⟨

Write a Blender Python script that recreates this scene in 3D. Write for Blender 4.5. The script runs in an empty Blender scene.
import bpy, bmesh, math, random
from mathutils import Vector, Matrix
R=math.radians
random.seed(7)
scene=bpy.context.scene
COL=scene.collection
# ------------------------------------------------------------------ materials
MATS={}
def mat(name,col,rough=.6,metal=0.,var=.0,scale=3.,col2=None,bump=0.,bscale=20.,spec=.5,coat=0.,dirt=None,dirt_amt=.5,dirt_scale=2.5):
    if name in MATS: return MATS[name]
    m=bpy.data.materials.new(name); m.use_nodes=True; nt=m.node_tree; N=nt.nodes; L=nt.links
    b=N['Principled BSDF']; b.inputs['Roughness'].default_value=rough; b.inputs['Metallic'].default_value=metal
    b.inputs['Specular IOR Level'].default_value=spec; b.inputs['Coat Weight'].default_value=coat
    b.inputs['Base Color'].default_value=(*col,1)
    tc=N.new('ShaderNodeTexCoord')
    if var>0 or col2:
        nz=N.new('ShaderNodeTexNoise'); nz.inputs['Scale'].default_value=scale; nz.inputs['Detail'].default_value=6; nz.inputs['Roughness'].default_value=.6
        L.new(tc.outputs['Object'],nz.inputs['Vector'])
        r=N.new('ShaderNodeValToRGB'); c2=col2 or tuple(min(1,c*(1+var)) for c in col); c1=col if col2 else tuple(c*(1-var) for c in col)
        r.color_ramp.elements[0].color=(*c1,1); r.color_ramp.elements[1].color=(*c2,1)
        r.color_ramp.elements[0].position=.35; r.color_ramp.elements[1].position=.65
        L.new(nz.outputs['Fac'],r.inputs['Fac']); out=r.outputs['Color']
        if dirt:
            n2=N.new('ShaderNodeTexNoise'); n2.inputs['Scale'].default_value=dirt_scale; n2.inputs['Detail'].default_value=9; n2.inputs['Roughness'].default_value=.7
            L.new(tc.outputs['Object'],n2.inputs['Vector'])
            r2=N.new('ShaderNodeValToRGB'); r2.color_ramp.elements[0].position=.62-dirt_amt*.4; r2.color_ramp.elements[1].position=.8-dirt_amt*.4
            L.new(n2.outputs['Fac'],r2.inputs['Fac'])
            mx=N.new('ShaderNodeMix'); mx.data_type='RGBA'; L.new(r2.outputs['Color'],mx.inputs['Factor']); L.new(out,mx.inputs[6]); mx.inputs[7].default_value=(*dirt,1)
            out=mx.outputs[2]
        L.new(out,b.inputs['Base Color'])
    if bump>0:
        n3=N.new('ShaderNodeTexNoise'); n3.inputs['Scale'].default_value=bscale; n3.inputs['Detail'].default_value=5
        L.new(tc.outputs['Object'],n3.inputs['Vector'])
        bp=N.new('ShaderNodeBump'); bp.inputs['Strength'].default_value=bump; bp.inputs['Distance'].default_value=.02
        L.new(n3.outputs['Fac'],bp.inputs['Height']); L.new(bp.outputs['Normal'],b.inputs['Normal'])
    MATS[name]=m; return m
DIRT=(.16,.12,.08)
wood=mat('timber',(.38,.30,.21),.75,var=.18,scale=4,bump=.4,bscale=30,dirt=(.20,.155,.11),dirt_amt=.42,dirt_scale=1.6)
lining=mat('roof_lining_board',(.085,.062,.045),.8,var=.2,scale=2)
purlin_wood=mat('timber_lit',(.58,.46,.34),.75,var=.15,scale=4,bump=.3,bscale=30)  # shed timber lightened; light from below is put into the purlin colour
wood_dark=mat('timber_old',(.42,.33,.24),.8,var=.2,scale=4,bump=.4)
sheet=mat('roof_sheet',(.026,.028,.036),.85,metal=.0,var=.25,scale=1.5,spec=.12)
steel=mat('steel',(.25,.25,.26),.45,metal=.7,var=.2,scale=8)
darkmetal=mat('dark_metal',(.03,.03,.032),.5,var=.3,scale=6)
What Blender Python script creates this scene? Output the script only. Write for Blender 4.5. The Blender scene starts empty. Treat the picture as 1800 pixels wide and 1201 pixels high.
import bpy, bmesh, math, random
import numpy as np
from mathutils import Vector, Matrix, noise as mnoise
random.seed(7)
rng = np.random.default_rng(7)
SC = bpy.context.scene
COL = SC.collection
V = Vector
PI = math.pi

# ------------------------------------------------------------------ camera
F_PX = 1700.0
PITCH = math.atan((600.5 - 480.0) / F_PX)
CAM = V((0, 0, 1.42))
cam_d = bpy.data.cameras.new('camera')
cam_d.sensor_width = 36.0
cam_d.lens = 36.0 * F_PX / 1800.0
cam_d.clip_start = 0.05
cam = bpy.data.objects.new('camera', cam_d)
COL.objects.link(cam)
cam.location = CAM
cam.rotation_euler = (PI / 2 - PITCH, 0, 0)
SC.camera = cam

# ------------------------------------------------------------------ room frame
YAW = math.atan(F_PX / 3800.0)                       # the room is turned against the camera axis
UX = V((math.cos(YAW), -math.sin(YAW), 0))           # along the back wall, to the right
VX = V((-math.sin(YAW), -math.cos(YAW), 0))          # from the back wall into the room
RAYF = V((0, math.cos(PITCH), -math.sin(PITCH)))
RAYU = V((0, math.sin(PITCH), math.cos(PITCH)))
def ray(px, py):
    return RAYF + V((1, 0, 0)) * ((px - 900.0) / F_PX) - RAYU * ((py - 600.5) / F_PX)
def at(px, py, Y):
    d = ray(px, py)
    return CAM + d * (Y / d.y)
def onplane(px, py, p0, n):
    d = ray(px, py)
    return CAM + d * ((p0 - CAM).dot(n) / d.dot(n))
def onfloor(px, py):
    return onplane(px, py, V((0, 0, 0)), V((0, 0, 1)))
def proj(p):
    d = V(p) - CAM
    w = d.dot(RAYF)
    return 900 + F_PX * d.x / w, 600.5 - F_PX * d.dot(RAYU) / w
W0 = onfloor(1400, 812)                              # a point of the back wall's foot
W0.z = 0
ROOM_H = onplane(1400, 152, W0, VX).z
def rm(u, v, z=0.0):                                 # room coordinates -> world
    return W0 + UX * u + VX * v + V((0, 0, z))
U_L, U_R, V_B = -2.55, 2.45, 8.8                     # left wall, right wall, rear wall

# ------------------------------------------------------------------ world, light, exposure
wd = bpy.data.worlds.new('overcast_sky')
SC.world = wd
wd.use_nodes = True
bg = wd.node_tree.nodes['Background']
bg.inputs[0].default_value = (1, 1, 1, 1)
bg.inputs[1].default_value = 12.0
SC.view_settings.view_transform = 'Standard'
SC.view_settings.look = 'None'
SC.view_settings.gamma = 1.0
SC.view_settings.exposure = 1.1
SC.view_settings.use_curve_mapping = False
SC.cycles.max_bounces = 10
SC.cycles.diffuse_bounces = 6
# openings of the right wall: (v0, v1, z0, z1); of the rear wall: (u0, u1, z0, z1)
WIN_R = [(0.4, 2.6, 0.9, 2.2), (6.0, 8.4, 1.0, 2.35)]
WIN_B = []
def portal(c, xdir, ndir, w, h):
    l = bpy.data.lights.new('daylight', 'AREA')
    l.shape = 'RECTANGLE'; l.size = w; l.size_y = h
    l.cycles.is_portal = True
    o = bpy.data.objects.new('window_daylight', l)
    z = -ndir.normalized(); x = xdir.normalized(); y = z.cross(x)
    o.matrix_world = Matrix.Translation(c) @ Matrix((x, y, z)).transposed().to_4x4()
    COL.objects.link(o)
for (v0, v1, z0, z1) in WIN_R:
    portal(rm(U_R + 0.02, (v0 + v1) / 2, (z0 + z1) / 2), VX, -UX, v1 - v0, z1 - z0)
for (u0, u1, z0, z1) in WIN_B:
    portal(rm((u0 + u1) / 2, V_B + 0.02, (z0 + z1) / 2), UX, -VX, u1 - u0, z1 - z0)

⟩

*Instructions to follow*
Print the listing above in full, exactly as it is.

*Written reply*
Write a Blender Python script that recreates this scene in 3D. Write for Blender 4.5. The script runs in an empty Blender scene.
import bpy, bmesh, math, random
from mathutils import Vector, Matrix
R=math.radians
random.seed(7)
scene=bpy.context.scene
COL=scene.collection
# ------------------------------------------------------------------ materials
MATS={}
def mat(name,col,rough=.6,metal=0.,var=.0,scale=3.,col2=None,bump=0.,bscale=20.,spec=.5,coat=0.,dirt=None,dirt_amt=.5,dirt_scale=2.5):
    if name in MATS: return MATS[name]
    m=bpy.data.materials.new(name); m.use_nodes=True; nt=m.node_tree; N=nt.nodes; L=nt.links
    b=N['Principled BSDF']; b.inputs['Roughness'].default_value=rough; b.inputs['Metallic'].default_value=metal
    b.inputs['Specular IOR Level'].default_value=spec; b.inputs['Coat Weight'].default_value=coat
    b.inputs['Base Color'].default_value=(*col,1)
    tc=N.new('ShaderNodeTexCoord')
    if var>0 or col2:
        nz=N.new('ShaderNodeTexNoise'); nz.inputs['Scale'].default_value=scale; nz.inputs['Detail'].default_value=6; nz.inputs['Roughness'].default_value=.6
        L.new(tc.outputs['Object'],nz.inputs['Vector'])
        r=N.new('ShaderNodeValToRGB'); c2=col2 or tuple(min(1,c*(1+var)) for c in col); c1=col if col2 else tuple(c*(1-var) for c in col)
        r.color_ramp.elements[0].color=(*c1,1); r.color_ramp.elements[1].color=(*c2,1)
        r.color_ramp.elements[0].position=.35; r.color_ramp.elements[1].position=.65
        L.new(nz.outputs['Fac'],r.inputs['Fac']); out=r.outputs['Color']
        if dirt:
            n2=N.new('ShaderNodeTexNoise'); n2.inputs['Scale'].default_value=dirt_scale; n2.inputs['Detail'].default_value=9; n2.inputs['Roughness'].default_value=.7
            L.new(tc.outputs['Object'],n2.inputs['Vector'])
            r2=N.new('ShaderNodeValToRGB'); r2.color_ramp.elements[0].position=.62-dirt_amt*.4; r2.color_ramp.elements[1].position=.8-dirt_amt*.4
            L.new(n2.outputs['Fac'],r2.inputs['Fac'])
            mx=N.new('ShaderNodeMix'); mx.data_type='RGBA'; L.new(r2.outputs['Color'],mx.inputs['Factor']); L.new(out,mx.inputs[6]); mx.inputs[7].default_value=(*dirt,1)
            out=mx.outputs[2]
        L.new(out,b.inputs['Base Color'])
    if bump>0:
        n3=N.new('ShaderNodeTexNoise'); n3.inputs['Scale'].default_value=bscale; n3.inputs['Detail'].default_value=5
        L.new(tc.outputs['Object'],n3.inputs['Vector'])
        bp=N.new('ShaderNodeBump'); bp.inputs['Strength'].default_value=bump; bp.inputs['Distance'].default_value=.02
        L.new(n3.outputs['Fac'],bp.inputs['Height']); L.new(bp.outputs['Normal'],b.inputs['Normal'])
    MATS[name]=m; return m
DIRT=(.16,.12,.08)
wood=mat('timber',(.38,.30,.21),.75,var=.18,scale=4,bump=.4,bscale=30,dirt=(.20,.155,.11),dirt_amt=.42,dirt_scale=1.6)
lining=mat('roof_lining_board',(.085,.062,.045),.8,var=.2,scale=2)
purlin_wood=mat('timber_lit',(.58,.46,.34),.75,var=.15,scale=4,bump=.3,bscale=30)  # shed timber lightened; light from below is put into the purlin colour
wood_dark=mat('timber_old',(.42,.33,.24),.8,var=.2,scale=4,bump=.4)
sheet=mat('roof_sheet',(.026,.028,.036),.85,metal=.0,var=.25,scale=1.5,spec=.12)
steel=mat('steel',(.25,.25,.26),.45,metal=.7,var=.2,scale=8)
darkmetal=mat('dark_metal',(.03,.03,.032),.5,var=.3,scale=6)
What Blender Python script creates this scene? Output the script only. Write for Blender 4.5. The Blender scene starts empty. Treat the picture as 1800 pixels wide and 1201 pixels high.
import bpy, bmesh, math, random
import numpy as np
from mathutils import Vector, Matrix, noise as mnoise
random.seed(7)
rng = np.random.default_rng(7)
SC = bpy.context.scene
COL = SC.collection
V = Vector
PI = math.pi

# ------------------------------------------------------------------ camera
F_PX = 1700.0
PITCH = math.atan((600.5 - 480.0) / F_PX)
CAM = V((0, 0, 1.42))
cam_d = bpy.data.cameras.new('camera')
cam_d.sensor_width = 36.0
cam_d.lens = 36.0 * F_PX / 1800.0
cam_d.clip_start = 0.05
cam = bpy.data.objects.new('camera', cam_d)
COL.objects.link(cam)
cam.location = CAM
cam.rotation_euler = (PI / 2 - PITCH, 0, 0)
SC.camera = cam

# ------------------------------------------------------------------ room frame
YAW = math.atan(F_PX / 3800.0)                       # the room is turned against the camera axis
UX = V((math.cos(YAW), -math.sin(YAW), 0))           # along the back wall, to the right
VX = V((-math.sin(YAW), -math.cos(YAW), 0))          # from the back wall into the room
RAYF = V((0, math.cos(PITCH), -math.sin(PITCH)))
RAYU = V((0, math.sin(PITCH), math.cos(PITCH)))
def ray(px, py):
    return RAYF + V((1, 0, 0)) * ((px - 900.0) / F_PX) - RAYU * ((py - 600.5) / F_PX)
def at(px, py, Y):
    d = ray(px, py)
    return CAM + d * (Y / d.y)
def onplane(px, py, p0, n):
    d = ray(px, py)
    return CAM + d * ((p0 - CAM).dot(n) / d.dot(n))
def onfloor(px, py):
    return onplane(px, py, V((0, 0, 0)), V((0, 0, 1)))
def proj(p):
    d = V(p) - CAM
    w = d.dot(RAYF)
    return 900 + F_PX * d.x / w, 600.5 - F_PX * d.dot(RAYU) / w
W0 = onfloor(1400, 812)                              # a point of the back wall's foot
W0.z = 0
ROOM_H = onplane(1400, 152, W0, VX).z
def rm(u, v, z=0.0):                                 # room coordinates -> world
    return W0 + UX * u + VX * v + V((0, 0, z))
U_L, U_R, V_B = -2.55, 2.45, 8.8                     # left wall, right wall, rear wall

# ------------------------------------------------------------------ world, light, exposure
wd = bpy.data.worlds.new('overcast_sky')
SC.world = wd
wd.use_nodes = True
bg = wd.node_tree.nodes['Background']
bg.inputs[0].default_value = (1, 1, 1, 1)
bg.inputs[1].default_value = 12.0
SC.view_settings.view_transform = 'Standard'
SC.view_settings.look = 'None'
SC.view_settings.gamma = 1.0
SC.view_settings.exposure = 1.1
SC.view_settings.use_curve_mapping = False
SC.cycles.max_bounces = 10
SC.cycles.diffuse_bounces = 6
# openings of the right wall: (v0, v1, z0, z1); of the rear wall: (u0, u1, z0, z1)
WIN_R = [(0.4, 2.6, 0.9, 2.2), (6.0, 8.4, 1.0, 2.35)]
WIN_B = []
def portal(c, xdir, ndir, w, h):
    l = bpy.data.lights.new('daylight', 'AREA')
    l.shape = 'RECTANGLE'; l.size = w; l.size_y = h
    l.cycles.is_portal = True
    o = bpy.data.objects.new('window_daylight', l)
    z = -ndir.normalized(); x = xdir.normalized(); y = z.cross(x)
    o.matrix_world = Matrix.Translation(c) @ Matrix((x, y, z)).transposed().to_4x4()
    COL.objects.link(o)
for (v0, v1, z0, z1) in WIN_R:
    portal(rm(U_R + 0.02, (v0 + v1) / 2, (z0 + z1) / 2), VX, -UX, v1 - v0, z1 - z0)
for (u0, u1, z0, z1) in WIN_B:
    portal(rm((u0 + u1) / 2, V_B + 0.02, (z0 + z1) / 2), UX, -VX, u1 - u0, z1 - z0)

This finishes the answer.